§ Instruction: Write out the whole of the material exactly.

--- START Input rows ---

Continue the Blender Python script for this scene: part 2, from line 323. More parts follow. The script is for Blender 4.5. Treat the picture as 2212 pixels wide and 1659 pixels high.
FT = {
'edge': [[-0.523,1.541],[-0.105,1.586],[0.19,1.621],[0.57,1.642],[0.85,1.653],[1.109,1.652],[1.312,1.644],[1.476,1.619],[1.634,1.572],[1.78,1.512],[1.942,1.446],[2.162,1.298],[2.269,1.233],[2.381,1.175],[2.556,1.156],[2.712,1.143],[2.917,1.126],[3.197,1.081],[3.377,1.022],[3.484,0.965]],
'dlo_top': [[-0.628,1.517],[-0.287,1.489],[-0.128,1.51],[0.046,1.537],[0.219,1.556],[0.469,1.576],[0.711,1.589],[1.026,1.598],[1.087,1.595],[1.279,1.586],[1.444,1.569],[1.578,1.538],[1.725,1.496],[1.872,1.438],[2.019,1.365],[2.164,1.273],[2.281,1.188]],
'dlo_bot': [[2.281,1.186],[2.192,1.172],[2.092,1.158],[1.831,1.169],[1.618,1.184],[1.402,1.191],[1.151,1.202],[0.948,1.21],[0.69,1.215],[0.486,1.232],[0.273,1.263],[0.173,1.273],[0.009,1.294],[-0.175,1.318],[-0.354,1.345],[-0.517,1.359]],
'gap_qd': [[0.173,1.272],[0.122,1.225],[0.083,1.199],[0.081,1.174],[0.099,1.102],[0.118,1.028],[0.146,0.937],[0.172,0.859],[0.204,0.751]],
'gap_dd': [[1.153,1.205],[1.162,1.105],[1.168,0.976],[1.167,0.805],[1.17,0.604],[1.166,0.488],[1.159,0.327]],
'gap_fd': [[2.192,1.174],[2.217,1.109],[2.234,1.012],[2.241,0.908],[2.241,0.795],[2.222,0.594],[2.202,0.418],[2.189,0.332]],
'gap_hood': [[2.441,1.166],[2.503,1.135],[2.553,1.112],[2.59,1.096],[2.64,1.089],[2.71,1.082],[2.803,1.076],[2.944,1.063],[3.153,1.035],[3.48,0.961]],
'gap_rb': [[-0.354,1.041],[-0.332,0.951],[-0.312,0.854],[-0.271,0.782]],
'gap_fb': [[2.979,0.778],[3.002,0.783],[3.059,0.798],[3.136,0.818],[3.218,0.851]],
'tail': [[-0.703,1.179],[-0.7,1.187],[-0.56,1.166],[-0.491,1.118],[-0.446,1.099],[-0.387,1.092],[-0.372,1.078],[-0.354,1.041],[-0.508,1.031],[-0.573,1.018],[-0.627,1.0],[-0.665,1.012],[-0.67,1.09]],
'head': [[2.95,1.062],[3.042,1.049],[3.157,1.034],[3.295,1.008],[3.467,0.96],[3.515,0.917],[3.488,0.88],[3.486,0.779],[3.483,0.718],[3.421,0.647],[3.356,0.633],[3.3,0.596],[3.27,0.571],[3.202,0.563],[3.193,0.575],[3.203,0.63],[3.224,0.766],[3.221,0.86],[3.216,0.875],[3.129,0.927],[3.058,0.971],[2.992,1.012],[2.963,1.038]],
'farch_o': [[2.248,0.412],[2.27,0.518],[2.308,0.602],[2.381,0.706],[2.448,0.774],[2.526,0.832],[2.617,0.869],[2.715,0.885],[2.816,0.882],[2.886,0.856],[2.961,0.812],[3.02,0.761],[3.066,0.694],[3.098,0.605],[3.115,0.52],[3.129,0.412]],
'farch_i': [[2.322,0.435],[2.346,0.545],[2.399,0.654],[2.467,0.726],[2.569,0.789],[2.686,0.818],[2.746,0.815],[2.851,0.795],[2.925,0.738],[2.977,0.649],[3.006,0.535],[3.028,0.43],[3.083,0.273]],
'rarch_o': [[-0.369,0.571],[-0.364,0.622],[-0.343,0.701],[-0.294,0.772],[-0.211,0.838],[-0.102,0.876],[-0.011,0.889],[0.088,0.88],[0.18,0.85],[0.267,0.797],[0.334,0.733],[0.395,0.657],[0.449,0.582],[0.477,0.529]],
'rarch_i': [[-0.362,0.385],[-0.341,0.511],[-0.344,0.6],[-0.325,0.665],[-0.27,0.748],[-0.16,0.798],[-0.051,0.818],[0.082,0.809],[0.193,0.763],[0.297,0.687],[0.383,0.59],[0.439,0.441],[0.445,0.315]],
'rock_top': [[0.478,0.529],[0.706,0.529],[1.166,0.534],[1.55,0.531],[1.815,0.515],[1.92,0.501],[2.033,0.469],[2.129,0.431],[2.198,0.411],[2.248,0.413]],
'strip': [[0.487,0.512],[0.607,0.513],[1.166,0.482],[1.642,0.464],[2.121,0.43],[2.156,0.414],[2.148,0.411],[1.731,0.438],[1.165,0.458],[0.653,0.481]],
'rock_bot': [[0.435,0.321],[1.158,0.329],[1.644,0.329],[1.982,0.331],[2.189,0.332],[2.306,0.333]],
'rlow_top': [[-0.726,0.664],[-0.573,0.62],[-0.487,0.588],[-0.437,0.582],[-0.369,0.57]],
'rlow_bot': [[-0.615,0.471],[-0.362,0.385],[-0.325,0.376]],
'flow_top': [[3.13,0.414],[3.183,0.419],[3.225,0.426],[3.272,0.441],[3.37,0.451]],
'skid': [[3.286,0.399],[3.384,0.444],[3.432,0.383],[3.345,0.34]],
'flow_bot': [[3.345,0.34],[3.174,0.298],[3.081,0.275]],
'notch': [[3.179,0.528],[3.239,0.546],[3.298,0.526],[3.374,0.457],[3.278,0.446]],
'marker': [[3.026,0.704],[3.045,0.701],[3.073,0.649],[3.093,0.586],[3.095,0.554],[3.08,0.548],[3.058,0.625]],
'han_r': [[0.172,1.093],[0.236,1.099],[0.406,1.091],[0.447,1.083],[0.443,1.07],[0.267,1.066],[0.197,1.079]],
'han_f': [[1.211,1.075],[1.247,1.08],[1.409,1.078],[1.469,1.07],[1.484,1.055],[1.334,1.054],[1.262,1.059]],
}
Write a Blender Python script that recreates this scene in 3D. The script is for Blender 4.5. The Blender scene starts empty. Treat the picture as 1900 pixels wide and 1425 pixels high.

--- END Input rows ---

§ Written reply:
Continue the Blender Python script for this scene: part 2, from line 323. More parts follow. The script is for Blender 4.5. Treat the picture as 2212 pixels wide and 1659 pixels high.
FT = {
'edge': [[-0.523,1.541],[-0.105,1.586],[0.19,1.621],[0.57,1.642],[0.85,1.653],[1.109,1.652],[1.312,1.644],[1.476,1.619],[1.634,1.572],[1.78,1.512],[1.942,1.446],[2.162,1.298],[2.269,1.233],[2.381,1.175],[2.556,1.156],[2.712,1.143],[2.917,1.126],[3.197,1.081],[3.377,1.022],[3.484,0.965]],
'dlo_top': [[-0.628,1.517],[-0.287,1.489],[-0.128,1.51],[0.046,1.537],[0.219,1.556],[0.469,1.576],[0.711,1.589],[1.026,1.598],[1.087,1.595],[1.279,1.586],[1.444,1.569],[1.578,1.538],[1.725,1.496],[1.872,1.438],[2.019,1.365],[2.164,1.273],[2.281,1.188]],
'dlo_bot': [[2.281,1.186],[2.192,1.172],[2.092,1.158],[1.831,1.169],[1.618,1.184],[1.402,1.191],[1.151,1.202],[0.948,1.21],[0.69,1.215],[0.486,1.232],[0.273,1.263],[0.173,1.273],[0.009,1.294],[-0.175,1.318],[-0.354,1.345],[-0.517,1.359]],
'gap_qd': [[0.173,1.272],[0.122,1.225],[0.083,1.199],[0.081,1.174],[0.099,1.102],[0.118,1.028],[0.146,0.937],[0.172,0.859],[0.204,0.751]],
'gap_dd': [[1.153,1.205],[1.162,1.105],[1.168,0.976],[1.167,0.805],[1.17,0.604],[1.166,0.488],[1.159,0.327]],
'gap_fd': [[2.192,1.174],[2.217,1.109],[2.234,1.012],[2.241,0.908],[2.241,0.795],[2.222,0.594],[2.202,0.418],[2.189,0.332]],
'gap_hood': [[2.441,1.166],[2.503,1.135],[2.553,1.112],[2.59,1.096],[2.64,1.089],[2.71,1.082],[2.803,1.076],[2.944,1.063],[3.153,1.035],[3.48,0.961]],
'gap_rb': [[-0.354,1.041],[-0.332,0.951],[-0.312,0.854],[-0.271,0.782]],
'gap_fb': [[2.979,0.778],[3.002,0.783],[3.059,0.798],[3.136,0.818],[3.218,0.851]],
'tail': [[-0.703,1.179],[-0.7,1.187],[-0.56,1.166],[-0.491,1.118],[-0.446,1.099],[-0.387,1.092],[-0.372,1.078],[-0.354,1.041],[-0.508,1.031],[-0.573,1.018],[-0.627,1.0],[-0.665,1.012],[-0.67,1.09]],
'head': [[2.95,1.062],[3.042,1.049],[3.157,1.034],[3.295,1.008],[3.467,0.96],[3.515,0.917],[3.488,0.88],[3.486,0.779],[3.483,0.718],[3.421,0.647],[3.356,0.633],[3.3,0.596],[3.27,0.571],[3.202,0.563],[3.193,0.575],[3.203,0.63],[3.224,0.766],[3.221,0.86],[3.216,0.875],[3.129,0.927],[3.058,0.971],[2.992,1.012],[2.963,1.038]],
'farch_o': [[2.248,0.412],[2.27,0.518],[2.308,0.602],[2.381,0.706],[2.448,0.774],[2.526,0.832],[2.617,0.869],[2.715,0.885],[2.816,0.882],[2.886,0.856],[2.961,0.812],[3.02,0.761],[3.066,0.694],[3.098,0.605],[3.115,0.52],[3.129,0.412]],
'farch_i': [[2.322,0.435],[2.346,0.545],[2.399,0.654],[2.467,0.726],[2.569,0.789],[2.686,0.818],[2.746,0.815],[2.851,0.795],[2.925,0.738],[2.977,0.649],[3.006,0.535],[3.028,0.43],[3.083,0.273]],
'rarch_o': [[-0.369,0.571],[-0.364,0.622],[-0.343,0.701],[-0.294,0.772],[-0.211,0.838],[-0.102,0.876],[-0.011,0.889],[0.088,0.88],[0.18,0.85],[0.267,0.797],[0.334,0.733],[0.395,0.657],[0.449,0.582],[0.477,0.529]],
'rarch_i': [[-0.362,0.385],[-0.341,0.511],[-0.344,0.6],[-0.325,0.665],[-0.27,0.748],[-0.16,0.798],[-0.051,0.818],[0.082,0.809],[0.193,0.763],[0.297,0.687],[0.383,0.59],[0.439,0.441],[0.445,0.315]],
'rock_top': [[0.478,0.529],[0.706,0.529],[1.166,0.534],[1.55,0.531],[1.815,0.515],[1.92,0.501],[2.033,0.469],[2.129,0.431],[2.198,0.411],[2.248,0.413]],
'strip': [[0.487,0.512],[0.607,0.513],[1.166,0.482],[1.642,0.464],[2.121,0.43],[2.156,0.414],[2.148,0.411],[1.731,0.438],[1.165,0.458],[0.653,0.481]],
'rock_bot': [[0.435,0.321],[1.158,0.329],[1.644,0.329],[1.982,0.331],[2.189,0.332],[2.306,0.333]],
'rlow_top': [[-0.726,0.664],[-0.573,0.62],[-0.487,0.588],[-0.437,0.582],[-0.369,0.57]],
'rlow_bot': [[-0.615,0.471],[-0.362,0.385],[-0.325,0.376]],
'flow_top': [[3.13,0.414],[3.183,0.419],[3.225,0.426],[3.272,0.441],[3.37,0.451]],
'skid': [[3.286,0.399],[3.384,0.444],[3.432,0.383],[3.345,0.34]],
'flow_bot': [[3.345,0.34],[3.174,0.298],[3.081,0.275]],
'notch': [[3.179,0.528],[3.239,0.546],[3.298,0.526],[3.374,0.457],[3.278,0.446]],
'marker': [[3.026,0.704],[3.045,0.701],[3.073,0.649],[3.093,0.586],[3.095,0.554],[3.08,0.548],[3.058,0.625]],
'han_r': [[0.172,1.093],[0.236,1.099],[0.406,1.091],[0.447,1.083],[0.443,1.07],[0.267,1.066],[0.197,1.079]],
'han_f': [[1.211,1.075],[1.247,1.08],[1.409,1.078],[1.469,1.07],[1.484,1.055],[1.334,1.054],[1.262,1.059]],
}
Write a Blender Python script that recreates this scene in 3D. The script is for Blender 4.5. The Blender scene starts empty. Treat the picture as 1900 pixels wide and 1425 pixels high.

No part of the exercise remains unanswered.